At the West Japan Rail train museum we got to ride on a real steam train, get inside the engine control room of several old steam trains, and learn all about how old steam engines worked. Besides a minor tiff with Tyler over who got to spin a wheel inside the control room, the kids really enjoyed it.
Tomorrow we are going to try and get into a bunraku puppet show if they arent too expensive, were going to the top of an huge building to see the observation deck, and well do some window shopping.
Lately I have been feeling a bit emotional about this entire Japan experience. We came nine months ago, in the middle of the blazing summer humidity to an unfamiliar country, and have been trying to chip out a place for ourselves in our new world ever since. As the air has become warmer and the subtle signs of spring have begun to blossom, spin webs, and chirp in the fields, I often recall our first unsure week here in Japan. Sharing a house with seven other people at my bosses house our first week was difficult, but I wouldnt trade the experience. In the evenings, after coming home from work those first few days, after eating a simple dinner and changing Callan into pajamas, we put him in his stroller and took him for a walk in the darkness of our new neighborhood.

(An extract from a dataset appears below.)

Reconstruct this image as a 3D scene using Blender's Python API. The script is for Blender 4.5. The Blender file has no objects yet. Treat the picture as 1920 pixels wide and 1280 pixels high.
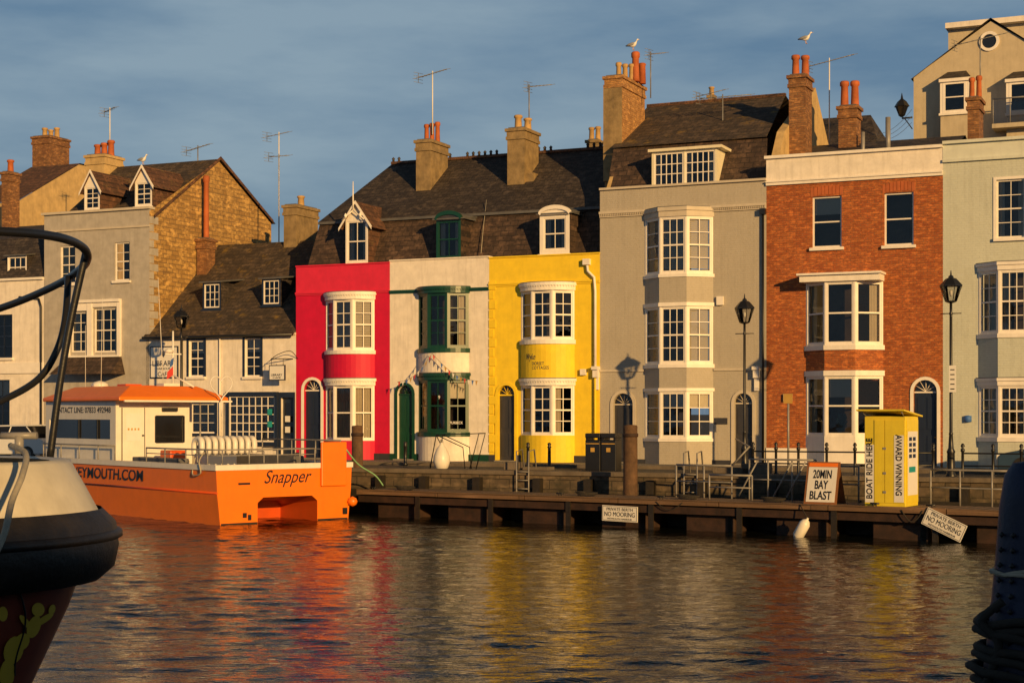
import bpy, math, random
import numpy as np
from mathutils import Vector, Matrix
random.seed(4)
F=3000.;D=60.;K=1.5e-4;H=3.3;HY=775.
TH=math.atan(K*F)
ZG=1.5
SUN_AZ=math.radians(25);SUN_EL=math.radians(12)

# ------------------------------------------------------------ frames
class Fr:
    def __init__(s,ox,oy,rot):
        s.ox,s.oy,s.rot=ox,oy,rot;s.c=math.cos(rot);s.s=math.sin(rot)
        s.M=Matrix.Translation((ox,oy,0))@Matrix.Rotation(rot,4,'Z')
    def x(s,px,y=0):
        u=px-960
        return (u*(s.oy+s.c*y)-F*(s.ox-s.s*y))/(s.c*F-u*s.s)
    def yd(s,x,y): return s.oy+s.s*x+s.c*y
    def z(s,py,px,y=0): return H-(py-HY)*s.yd(s.x(px,y),y)/F
ROW=Fr(0,D,-TH)
WLD=Fr(0,0,0)
BOAT=Fr(-8.71,47.1,math.atan2(.653,.757))
PON=Fr(-4.97,51.4,math.atan2(-11.2,17.3))
def W3(px,py,Y): return ((px-960)*Y/F,Y,H-(py-HY)*Y/F)

# ------------------------------------------------------------ materials
M={}
def newmat(n):
    m=bpy.data.materials.new(n);m.use_nodes=True
    nt=m.node_tree;b=nt.nodes['Principled BSDF'];M[n]=m
    return m,nt,b
def mixc(nt,fac,a,b,blend='MIX'):
    n=nt.nodes.new('ShaderNodeMix');n.data_type='RGBA';n.blend_type=blend
    for i,v in ((0,fac),(6,a),(7,b)):
        if hasattr(v,'is_linked') or hasattr(v,'links'): nt.links.new(v,n.inputs[i])
        elif i==0: n.inputs[0].default_value=v
        else: n.inputs[i].default_value=(*v[:3],1)
    return n.outputs[2]
def noise(nt,vec,scale,detail=4,rough=.6):
    n=nt.nodes.new('ShaderNodeTexNoise');n.inputs['Scale'].default_value=scale
    n.inputs['Detail'].default_value=detail;n.inputs['Roughness'].default_value=rough
    if vec is not None: nt.links.new(vec,n.inputs['Vector'])
    return n.outputs['Fac']
def ramp(nt,v,a,b,c=0,d=1):
    n=nt.nodes.new('ShaderNodeMapRange');nt.links.new(v,n.inputs[0])
    n.inputs[1].default_value=a;n.inputs[2].default_value=b;n.inputs[3].default_value=c;n.inputs[4].default_value=d
    return n.outputs[0]
def mapv(nt,sc):
    tc=nt.nodes.new('ShaderNodeTexCoord');mp=nt.nodes.new('ShaderNodeMapping')
    nt.links.new(tc.outputs['Object'],mp.inputs[0]);mp.inputs['Scale'].default_value=sc
    return mp.outputs[0]
def mul(nt,v,k):
    n=nt.nodes.new('ShaderNodeMath');n.operation='MULTIPLY';nt.links.new(v,n.inputs[0]);n.inputs[1].default_value=k;return n.outputs[0]
def bump(nt,b,h,st,dist=.02):
    n=nt.nodes.new('ShaderNodeBump');n.inputs['Strength'].default_value=st;n.inputs['Distance'].default_value=dist
    nt.links.new(h,n.inputs['Height']);nt.links.new(n.outputs[0],b.inputs['Normal'])
def tide(nt,c,z0=.45,z1=1.0):
    g=nt.nodes.new('ShaderNodeNewGeometry');sp=nt.nodes.new('ShaderNodeSeparateXYZ');nt.links.new(g.outputs['Position'],sp.inputs[0])
    ad=nt.nodes.new('ShaderNodeMath');ad.operation='MULTIPLY_ADD';nt.links.new(noise(nt,g.outputs['Position'],2.5,4,.7),ad.inputs[0]);ad.inputs[1].default_value=.5;nt.links.new(sp.outputs[2],ad.inputs[2])
    return mixc(nt,ramp(nt,ad.outputs[0],z0+.25,z1+.25,1,0),c,(.012,.014,.008))
def paint(n,col,rough=.7,var=.18,bst=.35,streak=.25,dirt=(.12,.09,.06),nsc=2.5,td=False):
    m,nt,b=newmat(n)
    v=mapv(nt,(1,1,1));vs=mapv(nt,(5,5,.5))
    n1=ramp(nt,noise(nt,v,nsc,6,.65),.3,.7)
    c=mixc(nt,n1,tuple(x*(1-var) for x in col),tuple(min(1,x*(1+var*.5)) for x in col))
    s=ramp(nt,noise(nt,vs,1.2,5,.6),.5,.85)
    c=mixc(nt,mul(nt,s,streak),c,dirt)
    if td: c=tide(nt,c)
    nt.links.new(c,b.inputs['Base Color']);b.inputs['Roughness'].default_value=rough
    if bst>0: bump(nt,b,noise(nt,v,22,5,.7),bst,.012)
    return m
def brick(n,c1,c2,mortar,bw=.235,rh=.078,ms=.011,axis='xy',rough=.85,moss=None,bst=.6,zs=1.,mossr=(.52,.7),soft=False,dark=.45,td=False):
    m,nt,b=newmat(n)
    tc=nt.nodes.new('ShaderNodeTexCoord');sp=nt.nodes.new('ShaderNodeSeparateXYZ');nt.links.new(tc.outputs['Object'],sp.inputs[0])
    cb=nt.nodes.new('ShaderNodeCombineXYZ')
    if axis=='x': nt.links.new(sp.outputs[0],cb.inputs[0])
    elif axis=='y': nt.links.new(sp.outputs[1],cb.inputs[0])
    else:
        a=nt.nodes.new('ShaderNodeMath');a.operation='ADD';nt.links.new(sp.outputs[0],a.inputs[0]);nt.links.new(sp.outputs[1],a.inputs[1]);nt.links.new(a.outputs[0],cb.inputs[0])
    nt.links.new(mul(nt,sp.outputs[2],zs),cb.inputs[1])
    br=nt.nodes.new('ShaderNodeTexBrick');nt.links.new(cb.outputs[0],br.inputs['Vector'])
    br.inputs['Scale'].default_value=1;br.inputs['Brick Width'].default_value=bw;br.inputs['Row Height'].default_value=rh
    br.inputs['Mortar Size'].default_value=ms;br.inputs['Mortar Smooth'].default_value=.3;br.inputs['Bias'].default_value=-.1
    br.inputs['Color1'].default_value=(*c1,1);br.inputs['Color2'].default_value=(*c2,1);br.inputs['Mortar'].default_value=(*mortar,1)
    v=mapv(nt,(1,1,1));c=br.outputs['Color']
    n1=ramp(nt,noise(nt,v,1.3,6,.7),.3,.75)
    if soft:
        c=mixc(nt,mul(nt,n1,.2),c,tuple(x*.5 for x in c1))
        c=mixc(nt,mul(nt,ramp(nt,noise(nt,mapv(nt,(5,5,.5)),1.2,5,.6),.5,.85),.25),c,(.12,.1,.07))
        c=mixc(nt,mul(nt,ramp(nt,noise(nt,v,9,4,.75),.45,.75),.25),c,tuple(x*.6 for x in c1))
    else:
        c=mixc(nt,mul(nt,n1,dark),c,tuple(x*.4 for x in c1))
        vb=mapv(nt,(1/bw,1/bw,1/rh*.9))
        c=mixc(nt,ramp(nt,noise(nt,vb,.9,2,.8),.5,.68,0,.8),c,tuple(min(1,x*1.5) for x in c2))
        c=mixc(nt,ramp(nt,noise(nt,vb,.7,2,.8),.52,.42,.0,.5) ,c,tuple(x*.55 for x in c1))
    if moss: c=mixc(nt,ramp(nt,noise(nt,v,1.6,8,.75),*mossr),c,moss)
    if td: c=tide(nt,c)
    nt.links.new(c,b.inputs['Base Color']);b.inputs['Roughness'].default_value=rough
    iv=nt.nodes.new('ShaderNodeMath');iv.operation='SUBTRACT';iv.inputs[0].default_value=1;nt.links.new(br.outputs['Fac'],iv.inputs[1])
    ad=nt.nodes.new('ShaderNodeMath');ad.operation='ADD';nt.links.new(mul(nt,iv.outputs[0],.35 if soft else 1),ad.inputs[0]);nt.links.new(noise(nt,v,14,4,.7),ad.inputs[1])
    bump(nt,b,ad.outputs[0],bst,.02)
    return m
paint('white',(.82,.77,.70),.5,.1,.1,.15)
paint('whitewall',(.78,.72,.64),.75,.16,.5,.35)
paint('cream',(.74,.68,.5),.6,.1,.15,.2)
paint('pink',(.58,.002,.042),.6,.14,.3,.16,(.25,.01,.04))
paint('pinkband',(.66,.02,.06),.6,.14,.3,.25,(.25,.02,.05))
paint('yellow',(.84,.60,.02),.6,.12,.4,.2,(.35,.2,.03))
paint('green',(.006,.05,.026),.35,.15,.1,.05)
paint('greydoor',(.04,.04,.045),.4)
paint('navy',(.012,.02,.045),.4,.1,.1,.05)
brick('grey',(.43,.39,.325),(.44,.40,.335),(.415,.375,.31),soft=True,bst=.4,rough=.8)
paint('greytrim',(.54,.48,.39),.7,.1,.3,.2)
paint('lgrey',(.42,.39,.35),.8,.2,.5,.32)
brick('blue',(.54,.57,.50),(.56,.59,.52),(.51,.54,.475),soft=True,bst=.4,rough=.8)
paint('bluetrim',(.60,.63,.56),.7,.1,.3,.2)
paint('ochre',(.54,.38,.17),.85,.25,.5,.35)
paint('stackrender',(.29,.205,.10),.9,.45,.8,.65)
paint('hillcream',(.50,.43,.31),.85,.12,.4,.25)
paint('terracotta',(.46,.12,.035),.8,.35,.4,.35)
paint('buffpot',(.5,.32,.13),.8,.25,.3,.3)
paint('lead',(.11,.11,.115),.6,.3,.2,.2)
paint('blackiron',(.012,.012,.013),.4,.2,.15,0)
paint('gold',(.5,.3,.06),.4)
paint('steel',(.26,.25,.24),.4,.3,.1,.2)
paint('alum',(.2,.2,.2),.35,.2,0,0)
paint('concrete',(.15,.12,.09),.9,.4,.8,.6,(.04,.035,.025),1.4)
paint('asphalt',(.055,.052,.05),.9,.3,.6,0)
paint('paving',(.2,.18,.155),.85,.25,.5,.2)
paint('wetwood',(.02,.015,.01),.6,.5,.8,.6,(.008,.008,.005),4)
paint('postwood',(.12,.065,.033),.85,.5,.9,.6,(.02,.015,.01),4,td=True)
paint('shadedrust',(.04,.018,.010),.75,.6,.7,.7,(.010,.008,.006),3)  # rust, darkened in colour to stand in for shade under the pontoon
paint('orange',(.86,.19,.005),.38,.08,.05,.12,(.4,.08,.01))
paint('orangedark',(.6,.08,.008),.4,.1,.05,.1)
paint('boatwhite',(.76,.72,.64),.4,.08,.05,.15)
paint('boatcream',(.72,.68,.56),.45,.12,.1,.2)
paint('bowcream',(.62,.58,.48),.5,.18,.1,.35,(.2,.17,.12))
paint('blacktext',(.01,.01,.012),.5,.1,0,0)
paint('navytext',(.02,.03,.07),.5,.1,0,0)
paint('rubber',(.015,.012,.010),.5,.4,.5,.2)
paint('hullred',(.24,.045,.022),.45,.35,.1,.3,(.05,.02,.015))
paint('artyellow',(.70,.48,.05),.5,.1,.05,.1)
paint('boothyellow',(.74,.58,.03),.45,.1,.05,.15)
paint('signwhite',(.74,.72,.68),.5,.06,.02,.1)
paint('signwood',(.25,.1,.03),.6)
paint('ropemat',(.42,.38,.3),.9,.3,.8,.2)
paint('ropedark',(.03,.026,.022),.9,.3,.8,.2)
paint('postblue',(.012,.02,.06),.6,.4,.5,.4)
paint('gullwhite',(.8,.79,.76),.7,.05,.1,0)
paint('gullgrey',(.3,.31,.33),.7,.1,.1,0)
paint('gullorange',(.7,.4,.08),.5,.1,0,0)
paint('curtain',(.48,.42,.32),.9,.1,.1,0)
paint('blind',(.6,.55,.45),.8,.05,.1,0)
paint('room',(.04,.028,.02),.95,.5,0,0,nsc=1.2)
paint('carwhite',(.7,.7,.69),.3,.03,0,0)
paint('carblue',(.03,.06,.11),.3,.05,0,0)
paint('teal',(.02,.3,.3),.5)
paint('redflag',(.6,.05,.04),.6)
paint('blueflag',(.05,.15,.45),.6)
paint('ropegreen',(.25,.5,.25),.8)
brick('redbrick',(.36,.085,.02),(.48,.15,.035),(.24,.12,.06))
brick('brownbrick',(.22,.09,.035),(.33,.16,.06),(.16,.11,.07),moss=(.03,.025,.02),mossr=(.55,.8))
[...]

Far from cool, but less chaffing than the heat of the day, the quiet evenings provided us the opportunity to be on our own to talk, to soak in our new reality, and to put Callan to bed. For Melissa everything was new, and for me it was like reliving a dream. We had no clue what we were getting into, no idea the friends we would make, the places we would go, the accidents we would have, the blessings we would reap. All we could think about was the heat, the pending move into our new home, lesson plans, bills, and getting settled.
Now, in the pleasant sway of spring, we walk again through our neighborhood, not as strangers, but as a part of the scenary. The homes and fields that once felt so alien to us, have now, saturated with memories, become our backyard. Like learning a new word, and then hearing it everywhere, when a strange place becomes home, we begin to see its value. There are a million narrow streets, lined by rice fields and ramen shops in this country, but it is the ones I have spent the past nine months driving down that have become meaningful. The park in our neighborhood was merely a slide and a patch of dirt, but now it is a baseball field, a gymnastics arena, and a amusement park all rolled into one. The ricefields next to our home were just grass, and now they`re a marker of the seasons, a home to all of the noises that make this place ours; the early morning grind of the tractor plow, the twilight croak of a thousand frogs singing in coolness of the mud, the dialectic chatter of our neighbor as he leans on his shovel and dicusses the harvest with his aged wife, the sound of our neighbors dog, who hearing his masters car from blocks away, lets into a howl of excitement and stands at the fence, chain taught at his neck, in anticipation.
1 comment:
Joey and Melissa and Callan and new baby!!
I just love to read what you have to say. I come back here often and look at your beautiful smiling faces and the pictures of Japan. I am so glad that you are doing this blog! I have loved it! And Joey! You are quite the wordsmith! I look forward to seeing you guys when you come back to the states. I love you all! Your sis Sherri.